Exploring the idea that the film could not be remade appropriately (or inappropriately, as it were), he resorts to weak gaslighting. “If it were remade, it almost certainly wouldn’t be the left who would object.” Now for the comedy: He goes on to cite all of the leftist ideals that would provoke objections. To start, he delivers a disqualifying quote from the creator himself.
“We have become stupidly politically correct which is the death of comedy,” said Brooks years ago in reference to the sensitivity blockades to the film being remade or being granted a sequel. Berlatsky knows full well that political correctness and what it has morphed into in contemporary years - woke culture - is strictly and entirely a product of leftists.
Next, Berlatsky promptly offers up evidence of this. He refers to the scenes with Brooks playing a Native American, suggesting this use of brownface would not be tolerated today, and states the role would have to go to a Native American performer. But then you run directly into a problem with one of the gags of those scenes, where Brooks' Indian speaks Yiddish. If Berlatsky’s “solution” is employed, then you have a case of cultural appropriation taking place; say hello to another leftist activist trope.
Then we get to his grand flourish in the column. Berlatsky is entirely oblivious to the fact that while he desperately wants to impugn the practice of racism, he does so by resorting to the very prejudice he claims to oppose. See, all MAGA conservatives are racist, and they are too stupid to realize the film they think they love is actually denigrating them!
You’re really not supposed to outright say that rural White MAGA voters — the “people of the land” — are deplorable racist dunderheads. You’re supposed to be respectful. But Blazing Saddles,” 50 years ago, said that treating racists with respect is BS.
Got it. The writer is operating as if the only racists to be found are right-of-center individuals. We just have to bypass the current wave of anti-semitism seen in this country that is largely deriving from the left. We'd also need to overlook examples of journalists insulting black conservatives as “Uncle Toms” and promoting white supremacy.
Also needed is pretending that the Democrats are not currently led by a man who said if blacks did not vote for him they were not truly black, and who once stated, “Poor kids are just as bright as white kids.” Biden’s blatant racism has been on display for years, but pretending otherwise displays sheer desperation.
We also have to ignore Noah Berlatsky reiterating his prejudicial assumption that MAGA right-wing conservatives are all racists who are too stupid to realize supporting “Blazing Saddles” is foolish because they are the very targets of the Mel Brooks attack on racism.
If a movie like Brooks’ masterpiece were made today, the left would love it. It’s the right who would recognize, slowly and dimly, that they were being insulted, and howl in rage — as, hopefully, they will howl after reading this article. The best way to honor “Blazing Saddles” is to offend some racists.

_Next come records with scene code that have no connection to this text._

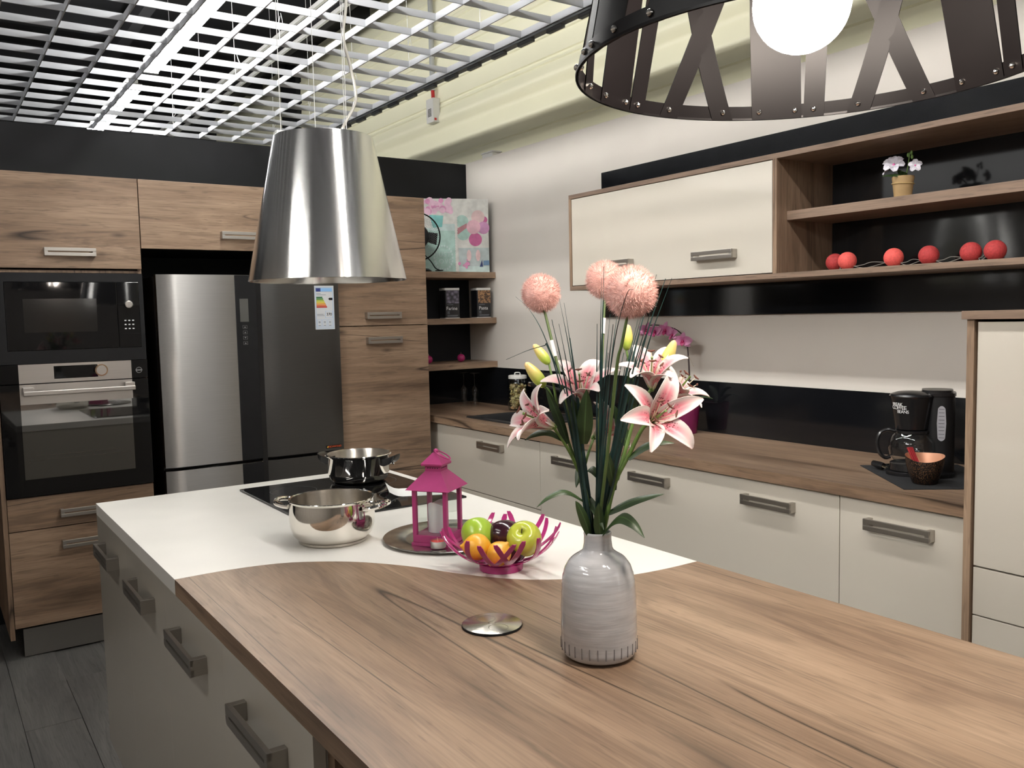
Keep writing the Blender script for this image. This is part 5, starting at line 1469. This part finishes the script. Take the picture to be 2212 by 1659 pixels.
# water gauge on the tower, lettering on the head
bm = prism(B(), [(0.0140 * max(-1.0, min(1.0, 1.9 * math.cos(R(a)))) * (1 - 0.25 * abs(math.sin(R(a)))), 0.058 * math.sin(R(a))) for a in range(0, 360, 10)], 0, 0.0012)
bmesh.ops.rotate(bm, verts=bm.verts[:], matrix=Matrix.Rotation(PI / 2, 3, 'X')); bmesh.ops.translate(bm, verts=bm.verts[:], vec=(0.097, -0.0222, 0.173))
gg = obj('water_gauge', bm, plain('gauge_grey', (0.33, 0.33, 0.36), 0.4), tw, True)
for k in range(9):
    obj('gauge_line', box(0.0885, 0.1055, -0.0240, -0.0234, 0.1255 + 0.0118 * k, 0.1267 + 0.0118 * k), BLACKS, gg, True)
def curved_text(body, size, ang, z, r_, slant):
    me = text_mesh(body, size, 0.86)
    for v in me.vertices:
        a = ang + v.co.x / r_
        zz = z + v.co.y
        rr = 0.050 + (zz - 0.152) / 0.098 * 0.016 + 0.0007 + v.co.z
        v.co = (0.008 + rr * math.sin(a), -rr * math.cos(a), zz)
    me.materials.clear(); me.materials.append(PRINT_W)
    inst('lettering', me, hd)
curved_text('BREAK', 0.0150, R(-44), 0.236, 0.062, 0)
curved_text('COFFEE', 0.0185, R(-41), 0.2245, 0.061, 0)
curved_text('BEANS', 0.0150, R(-27), 0.2115, 0.060, 0)
obj('cord', tube(B(), spline([(0.10, 0.09, 0.006), (0.02, 0.14, 0.006), (-0.06, 0.13, 0.005), (-0.09, 0.09, 0.005), (-0.082, 0.06, 0.008)], 6), 0.0035, 6), BLACKP, t, True)
pl = obj('plug', tube(B(), [(-0.112, 0.050, 0.020), (-0.090, 0.034, 0.016), (-0.078, 0.026, 0.014)], [0.010, 0.013, 0.012], 10), BLACKP, t, True)
for s in (-1, 1): obj('plug_pin', cyl(B(), (-0.079 + s * 0.003, 0.027 + s * 0.006, 0.014), (-0.063 + s * 0.003, 0.015 + s * 0.006, 0.009), 0.0022, 8), plain('brass_pin', (0.6, 0.5, 0.35), 0.25, 1.0) if s < 0 else MATS['brass_pin'], pl, True)

# ---------------- copper-lined candle bowl
t = thing('copper_bowl', 'dark textured bowl with a copper inside beside the coffee maker', 'bowl', (2.597, 1.492, CZ), R(-59.2))
TEXB, nt, b = new_mat('hammered_bronze')
vo = N(nt, 'ShaderNodeTexVoronoi'); vo.inputs['Scale'].default_value = 260; lk(nt, N(nt, 'ShaderNodeTexCoord').outputs['Object'], vo.inputs['Vector'])
cell = ramp(nt, vo.outputs['Distance'], [(0.25, 1.0), (0.45, 0.0)])
lk(nt, mixc(nt, cell, (0.010, 0.007, 0.006), (0.20, 0.10, 0.045)), b.inputs['Base Color'])
lk(nt, cell, b.inputs['Metallic']); b.inputs['Roughness'].default_value = 0.28
bump(nt, b, cell, 0.6, 0.002)
COPPER = plain('copper_inside', (0.62, 0.32, 0.20), 0.5, 0.35, 0, 0.05)
def bowl_wall(prof, tilt):
    bm = B(); lathe(bm, prof, 48)
    for v in bm.verts:
        h = max(0.0, (v.co.z - 0.05) / 0.035)
        v.co.z += h * (0.010 * (v.co.x / 0.055) ** 2 + (0.010 if v.co.y > 0 else -0.006) * abs(v.co.y) / 0.055)
    return bm
obj('shell', bowl_wall([(0.0, 0.0), (0.032, 0.0), (0.036, 0.003), (0.047, 0.030), (0.054, 0.055), (0.058, 0.078), (0.0575, 0.080)], 0), TEXB, t, True)
obj('lining', bowl_wall([(0.0575, 0.080), (0.056, 0.078), (0.052, 0.055), (0.045, 0.030), (0.034, 0.006), (0.0, 0.005)], 0), COPPER, t, True)
REDW = plain('red_ribbed_candle', (0.33, 0.022, 0.03), 0.4)
def in_bowl(r_, b_, z): return Vector((2.597 + 0.5117 * r_ + 0.8592 * b_, 1.492 - 0.8592 * r_ + 0.5117 * b_, CZ + z))
bm = B()
for k in (-1, 0, 1):                     # three ribs side by side
    tube(bm, [in_bowl(-0.010 + 0.005 * k, 0.004 * k, 0.030), in_bowl(-0.044 + 0.005 * k, 0.004 + 0.004 * k, 0.112)], 0.0042, 8)
o = obj('red_stick', bm, REDW)
tag(o, 'red ribbed stick leaning in the copper bowl', 'candle')

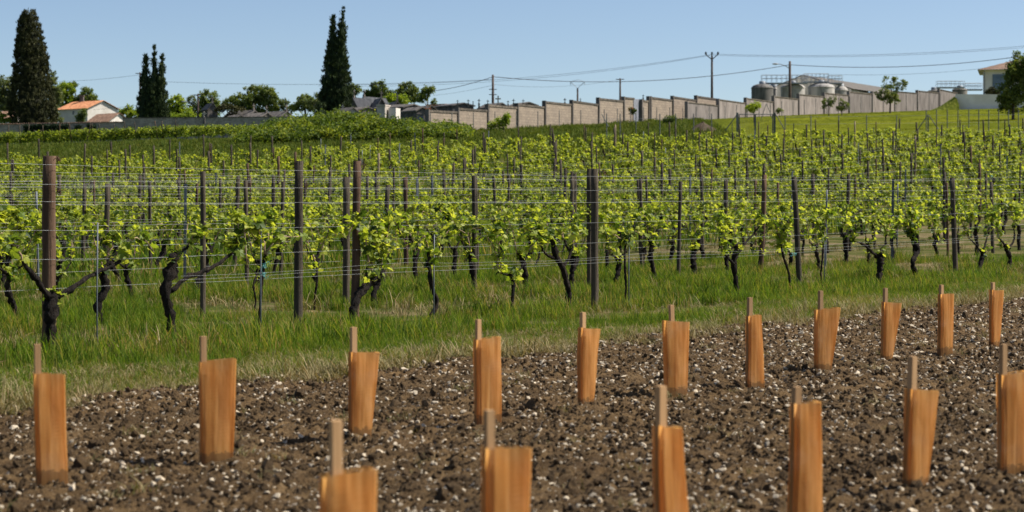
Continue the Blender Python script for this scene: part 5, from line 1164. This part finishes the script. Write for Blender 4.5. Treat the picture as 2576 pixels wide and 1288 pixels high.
def gate():
    Y = 128; a = P(c4(1000, 0)[0], c4(0, 870)[1], Y); b_ = P(c4(1425, 0)[0], c4(0, 870)[1], Y); g = float(ground(a.x, Y)); root = empty('field_gate', (a.x, Y, g)); tag(root, 'grey steel double gate in the lawn fence behind the vines', 'gate'); L = b_.x - a.x; H = a.z - g
    for x in (0, L): MB().box((x, 0, H / 2), (.13, .13, H + .1)).obj('gate_post', M['fence_steel'], root)
    mid = L * .47
    for x0, x1 in ((.12, mid), (mid + .05, L - .12)):
        lf = MB(); 
        for x in (x0, x1): lf.tube([(x, 0, .1), (x, 0, H - .05)], .035, 5)
        for z in (.1, H - .05): lf.tube([(x0, 0, z), (x1, 0, z)], .03, 5)
        lo = lf.obj('gate_leaf', M['fence_steel'], root)
        n = 9; bars = MB()
        for i in range(1, n): x = x0 + (x1 - x0) * i / n; bars.tube([(x, 0, .1), (x, 0, H - .05)], .006, 4)
        bars.obj('mesh_infill', M['fence_steel'], lo)
    MB().box((mid, -.05, H * .6), (.12, .08, .3)).obj('lock', M['fence_steel'], root)
gate()
def fence_wire(label, x0, x1, Y0, Y1, h):
    xs_ = np.linspace(x0, x1, 30); Y = np.linspace(Y0, Y1, 30); X = (xs_ - CX) / F * Y; o = MB().tube(np.c_[X, Y, ground(X, Y) + h], .006, 4, cap=False).obj('fence_wire', M['wire'], None, True); tag(o, label, 'wire', 'fence wires')
fence_wire('top wire of the lawn fence right of the gate', 1960, 2600, 126, 124, 1.35); fence_wire('middle wire of the lawn fence right of the gate', 1960, 2600, 126, 124, .9)
fence_wire('top wire of the fence left of the gate', 1500, 1850, 128, 128, 1.35)
def heap():
    rng = np.random.default_rng(3); n = 26; a = P(1768, 322, 140); th = np.linspace(0, 6.283, n, endpoint=False); V = []
    for j in range(7):
        t_ = j / 6
        for x in th: r = (1 - t_) * (1 + .25 * rng.uniform(-1, 1)); V.append((1.25 * r * math.cos(x), .9 * r * math.sin(x), .75 * t_ * (1 + .1 * rng.uniform(-1, 1))))
    i = np.arange(6)[:, None] * n; j = np.arange(n)[None]; k = (j + 1) % n
    o = MB().add(V, np.stack([i + j, i + k, i + n + k, i + n + j], -1).reshape(-1, 4)).obj('earth_heap', M['dirt'], None, True, (a.x, 140, float(ground(a.x, 140)) - .05)); tag(o, 'brown heap of bare earth on the bank left of the gate', 'earth heap')
heap()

Sure, Noah. We have seen where classic novels such as “Tom Sawyer” and “To Kill A Mockingbird” have become banished because of the use of the “N-word,” but it is the right who are supposedly the hyper-sensitive parties in this. Look at who has been on the crusades against comedians Dave Chapelle and Ricky Gervais in recent years; they have been targeted by left-wing hyper-sensitive activists.
The humor here is in the way Berlatsky has to paint people with a prejudicial paint roller in order to avoid the fundamental fact that leftists have been the ones on a crusade to police humor. Just ask the creator of “Blazing Saddles”; he told you that very fact.